I called the teacher and told her that he is anxious and not sleeping because he thinks that some fucking mythical creature is spying on his every move, and the teacher commiserated, and the Elf said good bye to the kids and went to visit other kids… somewhere underserved instead, or at least that’s what she told the class.

Apparently, instead of alleviating his paranoia, this triggered a whole other wave of anxiety in my kid. “Where did the Elf go? Why did the Elf have to go? Will the Elf be coming back?” The teacher said he was frantic.

And at home, “Can we get an elf? Can we get an elf?” intensified, to the point where I was like, “OMFG NO!”

And he said, “WHY NOT?”

I said, “Because we are Jewish!”

“Then let’s get a Mensch on the Bench!”

menchLike, how the fuck did he know that they made a Mensch on the Bench for the Jewish kids to torture their parents? Damn you, Target, for displaying that shit to try to be inclusive!!! Being Jewish is a get out of jail free card for ridiculous holiday shenanigans, don’t you know that?! Plus, it’s like… a little racist…

“The Elf on the Shelf is a money making scheme, and The Mensch on the Bench is something they invented so the Jewish people would also be tricked into spending money!” I said.

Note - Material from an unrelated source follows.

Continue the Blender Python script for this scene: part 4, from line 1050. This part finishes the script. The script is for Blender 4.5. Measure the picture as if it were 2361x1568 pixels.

“That’s not true!” he said. “The Elf is magic! It moves by itself! At night!”

“Buddy,” I pleaded, “It isn’t real, the parents move it.”

And my husband was like, “WHAT DID YOU DO. Now he’s gonna tell his friends and all the parents are going to hate you.”

I told him, “Are you kidding me? The other parents will thank me on their knees!”

But it didn’t make a difference, because my son didn’t believe me. In fact, he went on his iPad  and showed me a video of the Elf “moving by himself,” his dystrophic body doing the army crawl across someone’s kitchen counter with those boneless legs dragging lifelessly behind him as proof that he was magic.

“Monkey,” I begged, “That is stop time animation!”

But it was no use. He wanted the Elf so badly, that if we weren’t going to get one, he would make one out of paper. And he did. And I had to stare at it until we actually left for Spain for New Year’s, at which point I told the cleaning lady to discreetly toss it in the trash.

I was sooo relieved when last year’s Christmas season was over. I really thought we dodged a bullet with the Elf.

It looked like I might be right, too. He didn’t ask for the Elf once!

Wait. Let me correct that. He didn’t ask US for the Elf once.

No, he didn’t. Because he already knew we would say no.

He did ask my dad, though.

My innocent dad, an adoring grandpa whose only wish is to see the grandkids pleased and appeased. Apparently, this kid said, “Deda, if I’m very very good today at hockey, can we go to Target to get an Elf on the Shelf?”

And my dad, thinking, “Score! Free bribe!” said, “Certainly!”

So I get home from call, and come immediately face to face with this giant box and the Elf’s snide gloating face, like, “You thought you could overpower the temptation of ME? muuaaahahaha, stupid woman.”

And I stumbled backwards, and I had a cold sweat trickle down my spine, and I feebly tried to protest that the Elf is going back to the store, but… it was no use. His power was too great. I got my four Menorahs out to combat the elf, but… he is there. IMG_3015

My only consolation is that the way my kid went about getting the Elf was so fucking Jewish, that I feel like I can worry less about his ethnic identity.

Le sigh… Now I gotta go move that Mofo somewhere to keep the magic going. It is expected that he will magically move at least twice a day. And maybe once in the middle of the night.